Students, faculty and staff will be able to give planners feedback about the three concepts. The cheapest plan costs $7.8 million and the most expensive costs $17.5, but all three would dramatically increase the number of workout stations in FitSpace, the workout center located in the East Gym.

But while this meeting is the first time students will be able to see the latest East Gym plans, it’s not the first time administrators have opened up such plans to the public.

REJECTED AND BACK AGAIN

Administrators tried but failed in 2005 to persuade student voters to devote money to funding similar renovations. The plan they pushed, pitched as turning the East Gym into a state-of-the-art ‘rec center,’ would have cost $20 million. They would have had to add $169 per semester to the activity fee for future Binghamton undergraduates.

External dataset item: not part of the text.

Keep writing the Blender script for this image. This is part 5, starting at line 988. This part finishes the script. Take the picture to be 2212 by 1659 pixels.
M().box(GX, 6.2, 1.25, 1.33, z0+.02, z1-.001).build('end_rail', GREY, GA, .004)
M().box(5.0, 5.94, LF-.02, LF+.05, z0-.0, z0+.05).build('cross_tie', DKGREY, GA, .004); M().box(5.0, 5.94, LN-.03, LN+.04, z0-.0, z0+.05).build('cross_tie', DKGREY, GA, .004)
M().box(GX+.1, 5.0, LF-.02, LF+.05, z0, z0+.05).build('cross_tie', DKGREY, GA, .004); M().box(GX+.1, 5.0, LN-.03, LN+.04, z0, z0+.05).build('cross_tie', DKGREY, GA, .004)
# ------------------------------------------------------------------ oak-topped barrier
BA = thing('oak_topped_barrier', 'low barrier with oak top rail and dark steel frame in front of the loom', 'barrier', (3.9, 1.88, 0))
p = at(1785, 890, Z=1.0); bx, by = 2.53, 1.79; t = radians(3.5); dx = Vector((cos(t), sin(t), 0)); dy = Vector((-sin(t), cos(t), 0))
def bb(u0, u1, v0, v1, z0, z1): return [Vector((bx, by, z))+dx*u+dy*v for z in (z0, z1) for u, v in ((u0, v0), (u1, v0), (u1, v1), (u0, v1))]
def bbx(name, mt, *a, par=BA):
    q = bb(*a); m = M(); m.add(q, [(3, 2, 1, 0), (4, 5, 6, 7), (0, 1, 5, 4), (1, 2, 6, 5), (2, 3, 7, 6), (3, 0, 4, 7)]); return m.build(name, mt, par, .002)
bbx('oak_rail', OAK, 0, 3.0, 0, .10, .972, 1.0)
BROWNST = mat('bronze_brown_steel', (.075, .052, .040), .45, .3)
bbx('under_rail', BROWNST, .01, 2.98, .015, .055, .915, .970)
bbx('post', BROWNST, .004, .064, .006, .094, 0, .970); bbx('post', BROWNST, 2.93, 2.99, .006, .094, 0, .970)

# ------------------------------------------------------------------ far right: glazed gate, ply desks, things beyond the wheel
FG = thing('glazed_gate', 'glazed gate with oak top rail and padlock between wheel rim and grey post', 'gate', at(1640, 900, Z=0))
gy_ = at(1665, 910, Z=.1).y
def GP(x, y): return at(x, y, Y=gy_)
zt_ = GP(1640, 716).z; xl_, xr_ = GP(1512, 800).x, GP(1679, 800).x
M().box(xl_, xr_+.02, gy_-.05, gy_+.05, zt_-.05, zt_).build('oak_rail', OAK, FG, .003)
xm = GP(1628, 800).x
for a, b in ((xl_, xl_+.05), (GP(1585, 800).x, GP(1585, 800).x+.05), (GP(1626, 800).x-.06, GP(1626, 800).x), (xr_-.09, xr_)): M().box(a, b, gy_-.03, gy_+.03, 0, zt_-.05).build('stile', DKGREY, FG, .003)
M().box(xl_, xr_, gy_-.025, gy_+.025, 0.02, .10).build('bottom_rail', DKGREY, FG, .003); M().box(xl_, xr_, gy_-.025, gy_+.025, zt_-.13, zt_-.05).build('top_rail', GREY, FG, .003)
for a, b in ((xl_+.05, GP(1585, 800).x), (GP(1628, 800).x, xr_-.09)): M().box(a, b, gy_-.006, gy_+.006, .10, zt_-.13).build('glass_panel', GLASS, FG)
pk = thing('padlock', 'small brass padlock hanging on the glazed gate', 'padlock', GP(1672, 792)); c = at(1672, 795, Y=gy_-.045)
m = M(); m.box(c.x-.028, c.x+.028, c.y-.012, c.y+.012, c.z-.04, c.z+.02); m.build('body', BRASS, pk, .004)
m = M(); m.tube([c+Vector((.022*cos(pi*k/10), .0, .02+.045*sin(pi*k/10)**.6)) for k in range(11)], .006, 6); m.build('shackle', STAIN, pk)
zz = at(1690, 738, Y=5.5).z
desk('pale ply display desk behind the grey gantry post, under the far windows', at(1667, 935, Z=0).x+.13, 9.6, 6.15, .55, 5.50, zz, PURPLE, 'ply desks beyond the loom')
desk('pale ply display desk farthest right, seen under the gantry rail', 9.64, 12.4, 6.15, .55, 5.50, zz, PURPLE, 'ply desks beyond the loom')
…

Before raising student fees, administrators are required by law to consult the student body ‘ consultation that took the form of a March 2005 referendum. The campaign to sell the plans, which came to be known in marketing materials as the ‘East Gym Extreme Makeover,’ came with a Web site, giveaways and an advertising blitz, all of which then-Vice President Anthony Ferrara said cost the University around $5,000.

A complement to the marketing blitz was a set of Town Hall meetings advertised as venues to gather feedback from the campus community. But hundreds of documents provided by the University under state open-records laws show that the meetings were actually intended to sell ‘buzz.’

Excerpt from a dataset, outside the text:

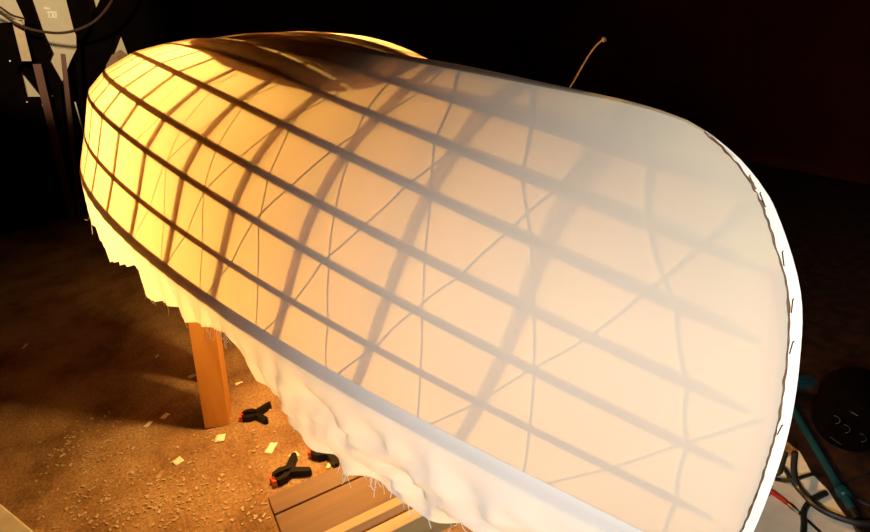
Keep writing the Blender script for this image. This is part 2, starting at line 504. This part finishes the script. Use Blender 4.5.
# ------------------------------------------------------------------ room
X0, X1, Y0, Y1, H = -2.4, 4.0, -2.8, 2.4, 2.6
b = B(); b.box(((X0+X1)/2, (Y0+Y1)/2, -.05), (X1-X0, Y1-Y0, .1)); struct('floor', b, M['floor'])
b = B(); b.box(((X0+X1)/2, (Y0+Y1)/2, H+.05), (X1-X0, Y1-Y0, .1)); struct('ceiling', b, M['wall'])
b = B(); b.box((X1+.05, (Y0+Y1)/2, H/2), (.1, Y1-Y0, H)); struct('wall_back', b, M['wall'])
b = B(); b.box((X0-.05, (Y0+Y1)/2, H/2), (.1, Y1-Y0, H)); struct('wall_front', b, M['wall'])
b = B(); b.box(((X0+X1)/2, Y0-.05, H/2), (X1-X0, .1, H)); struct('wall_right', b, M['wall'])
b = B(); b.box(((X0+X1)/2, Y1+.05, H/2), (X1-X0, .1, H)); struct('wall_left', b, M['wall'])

# ------------------------------------------------------------------ sawhorse carrying the canoe
def bar(b, p0, p1, w, d, rotz, taper=1.0):
    p0, p1 = V(p0), V(p1); ax = (p1-p0).normalized()
    a = V((math.cos(rotz), math.sin(rotz), 0)); a = (a-ax*a.dot(ax)).normalized(); c = ax.cross(a)
    pr = [(-w/2, -d/2), (w/2, -d/2), (w/2, d/2), (-w/2, d/2)]
    b.sweep([p0, p1], [(a, c)]*2, pr)
    return b
gz = surf(7, t_of_x(7, 1.40)).z
sh = thing('sawhorse', (1.40, 0, 0), 'orange-brown wooden sawhorse whose square leg stands under the canoe', 'sawhorse')
B().box((1.40, 0, gz-.016-.045), (.09, .72, .09), bev=.004).build('beam', M['pine'], sh)
for sx, sy in ((-1, 1), (1, 1), (-1, -1), (1, -1)):
    b = B(); bar(b, (1.40+sx*.04 if sx < 0 else 1.40+.18, sy*(.266 if sx < 0 else .236), 0), (1.40+sx*.02, sy*(.195 if sx < 0 else .17), gz-.05), .060 if sx < 0 else .045, .075, 1.31 if sy > 0 else -1.31)
    b.build('leg', M['pine'], sh, smooth=False)

# ------------------------------------------------------------------ low bench
bz = ZO-.40
bn = thing('bench', (.66, -.1, 0), 'low orange-brown plank bench under the near end of the canoe', 'bench')
for x0, x1, m in ((.693, .735, 'plank'), (.612, .690, 'plank')):
    B().box(((x0+x1)/2, -.11, bz-.011), (x1-x0, .70, .022), bev=.0015).build('plank', M[m], bn, smooth=False)
B().box((.608, -.13, bz-.016), (.018, .66, .034), bev=.0015).build('edge_rail', M['plank_pale'], bn, smooth=False)
B().box((.572, -.145, bz-.026), (.022, .62, .052), bev=.0015).build('side_rail', M['plank_pale'], bn, smooth=False)
for y in (.20, -.40):
    for x in (.63, .71):
        B().box((x, y, (bz-.022)/2), (.035, .035, bz-.022), bev=.002).build('leg', M['plank'], bn, smooth=False)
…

‘Goal: generate ‘buzz,’ a BU official wrote in an unsigned note made during one of the private planning sessions before the forum. The writer added on the same page: ‘Not so much an issue of detail info vs. establishing support for the rec. center itself.’

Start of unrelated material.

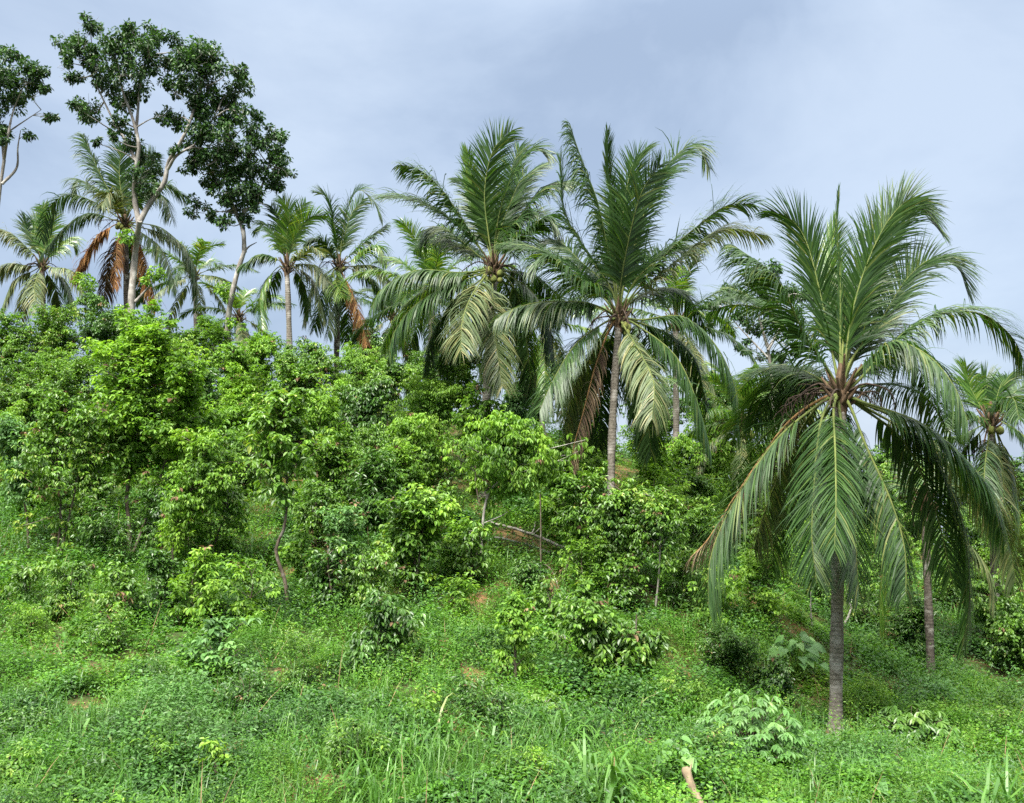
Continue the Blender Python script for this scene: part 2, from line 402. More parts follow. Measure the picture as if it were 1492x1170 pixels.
# ------------------------------------------------------------------ coconut palms
def frond_mesh(path, length, n_leaf, leaf_len, leaf_w, droop, vee, kind, petiole=0.2, roll=0.0, ragged=0.08, spread=1.0, twist=None):
    n = 36
    n_leaf = int(n_leaf * 1.35); leaf_w = leaf_w * 0.8
    p = spline(path, n)
    out = p[-1] - p[0]
    out = p[int(n * 0.6)] - p[0] + 0.3 * out
    h = np.array((out[0], out[1], 0.0))
    if np.linalg.norm(h) < 0.15: h = np.array((0.3, -1.0, 0))
    h = nrm(h)
    sd0 = nrm(np.cross(h, (0, 0, 1.0)))
    t = nrm(np.gradient(p, axis=0))
    side = nrm(sd0[None] - t * (t @ sd0)[:, None])
    nor = np.cross(side, t)
    tw = roll + (rng.normal(0, 0.35) if twist is None else twist) * np.linspace(0, 1, n)[:, None] ** 1.3
    side, nor = side * np.cos(tw) + nor * np.sin(tw), nor * np.cos(tw) - side * np.sin(tw)
    m = MB()
    u = np.linspace(0, 1, n)
    m.tube(p, length * (0.0044 * (1 - u) ** 0.8 + 0.0009) + 0.026 * np.exp(-u * 20), 6, 1)
    s_ = np.linspace(petiole, 0.995, n_leaf)
    for sg in (-1, 1):
        k = np.clip(s_ + rng.normal(0, 0.003, n_leaf), 0, 1)
        keep = rng.random(n_leaf) > ragged
        k = k[keep]; N = len(k)
        I = lambda a: np.stack([np.interp(k, u, a[:, c]) for c in range(3)], 1)
        P, T, SD, NR = I(p), nrm(I(t)), nrm(I(side)), nrm(I(nor))
        q = (k - petiole) / (1 - petiole)
        prof = np.clip(0.62 + 1.5 * q - 1.6 * q ** 2, 0.42, None) / 0.94
        prof = np.where(q > 0.86, prof * (1 - (q - 0.86) * 2.2), prof)
        ll = 1.12 * leaf_len * prof * rng.uniform(0.86, 1.1, N)
        # leaflets part into torn, wind tangled groups
        f1, f2, f3 = rng.uniform(9, 22), rng.uniform(25, 50), rng.uniform(0, 6.28)
        wav = np.sin(q * f1 + f3) * 0.6 + np.sin(q * f2 + 2 * f3) * 0.5
        stray = (rng.random(N) < 0.10) * rng.normal(0, 0.45, N)
        ang = np.radians(55 - 21 * q) * spread + 0.09 * wav * spread + rng.normal(0, 0.06, N) + 0.5 * stray * spread
        ve = vee + 0.16 * np.roll(wav, 3) + rng.normal(0, 0.13, N) + stray
        d = T * np.cos(ang)[:, None] + (SD * sg * np.cos(ve)[:, None] + NR * np.sin(ve)[:, None]) * np.sin(ang)[:, None]
        wd = nrm(np.cross(d, NR + SD * sg * 0.55) + rng.normal(0, 0.12, (N, 3)))
        dr = (droop + 0.04) * rng.uniform(0.5, 1.6, N) * (0.75 + 0.4 * (1 - q)) * (1 + 0.3 * wav)
        m.ribbons(P, d, wd, ll, 1.2 * leaf_w * rng.uniform(0.8, 1.15, N) * (1 - 0.3 * q), dr, rng.random(N) ** 1.3, 0, 4, (0.75, 1.0, 0.85, 0.5, 0.04))
    return m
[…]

To foster ‘buzz’ and not ‘detail info,’ some administrators rehearsed the public forums as late as several hours before the first November 2004 presentation.

The documents reveal that rec center supporters feared the meetings ‘might attract negativism’ and ‘turn into a political forum.’ During one evening public forum in November, several students harshly questioned administrators who spoke, including then-Vice President Ferrara and Rodger Summers, the vice president for student affairs, about the $20 million price tag.

Still, during the meetings, architects, BU administrators and Campus Recreation Services officials stuck to the script, stressing amenities instead of cost.

During public statements and interviews with reporters, BU officials avoided the topic of cost, even though the documents detail three building price options ‘ $10 million, $15 million and $20 million ‘ that had been discussed internally for months.

But President DeFleur overruled the objections of several of her top deputies who suggested providing students the ability to vote on the different prices, insisting instead on merely presenting the highest of the three dollar amounts.

‘Their idea was, if we’re going to do this, let’s do this right,’ Matt Schneider, then president of the Student Association, told Pipe Dream last March.

To DeFleur and her supporters, Schneider said, ‘right’ meant the most lavish rec center.

But in the end, nothing would be done at all: the students voted 55 percent to 45 percent in March 2005 against any fee increase.

Now, more than two years later, rec center planners will publicly discuss three less costly price options.

REGROUPING

Still smarting from the backlash against the first rec center campaign, the new committee task to redesign the East Gym wasted no time in evaluating, as one April 4-dated document provided to Pipe Dream by Student Association Executive Vice President David Belsky, ‘lessons learned.’

Among the committee’s concerns was how to avoid the politicization of campus that the rec center project seemed to induce, illustrated by feedback left on a forum set up by the University of the now-defunct reccenter.binghamton.edu show.

While many of the comments are carbon copied and pasted taking points from the Binghamton Outdoors Club, which led a concerted effort to flood the forum with demands for amenities like a rock climbing wall, nearly as many of the comments were a proxy battle about decreased funding for Harpur College and the arts at BU ‘ some more eloquent than others.

‘Stop wasting money on all this crap,’ one student, among almost 150 comments, wrote in a misspelled missive. ‘[W]e need proffesors [sic] and paper.’

So at a September meeting, committee members deliberated ways to defang the renovation plans and make them easier to swallow at another referendum, which the committee seemed intent on holding in fall 2006. As the project’s expected completion time pushed further into the future, the minutes say, it would become more expensive.

‘Historically a [f]all referendum tends to be more successful,’ the minutes say. Even the name of the project was subject to the ebb and flow of opinion shaping. ‘Student Recreation Center’ won out over ‘Campus’ and ‘University Recreation Center’ because, among other reasons, it would ‘help isolate the project from attack by the faculty. The dollars going toward it are not shared with Campus Academics.’

The committee toyed with how many options to include on a referendum ‘ two? three? ‘ and even considered avoiding a referendum altogether in favor of an opinion poll, which would eliminate the rush for fall 2006 but which wouldn’t ‘offer the definitive final answer that a referendum offers.’

But the hustle for the vote seems to have calmed and the fall referendum date was dropped. Seven months passed between the final committee meeting and the release of the plans.